Agentic Tool Use in Large Language Models
Jinchao Hu (1), Meizhi Zhong (2), Kehai Chen (1), Xuefeng Bai (1), Min Zhang (1) ((1) Harbin Institute of Technology Shenzhen, Shenzhen, China, (2) TikTok Inc, Beijing, China)

TL;DR
This paper reviews and organizes the different paradigms of agentic tool use in large language models, analyzing their methods, strengths, and challenges to provide a unified understanding.
Contribution
It categorizes existing approaches into three paradigms, analyzes their differences, and highlights key challenges to advance the field.
Findings
Identifies three main paradigms: prompting, supervised learning, and reward-driven policies.
Provides a structured review of evaluation methods and challenges.

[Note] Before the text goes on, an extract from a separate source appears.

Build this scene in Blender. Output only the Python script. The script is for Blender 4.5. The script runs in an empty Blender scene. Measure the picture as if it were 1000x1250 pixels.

Highlights the evolution and differences among tool-use approaches.
Abstract
Large language models are increasingly being deployed as autonomous agents yet their real world effectiveness depends on reliable tools for information retrieval, computation and external action. Existing studies remain fragmented across tasks, tool types, and training settings, lacking a unified view of how tool-use methods differ and evolve. This paper organizes the literature into three paradigms: prompting as plug-and-play, supervised tool learning and reward-driven tool policy learning, analyzes their methods, strengths and failure modes, reviews the evaluation landscape and highlights key challenges, aiming to address this fragmentation and provide a more structured evolutionary view of agentic tool use.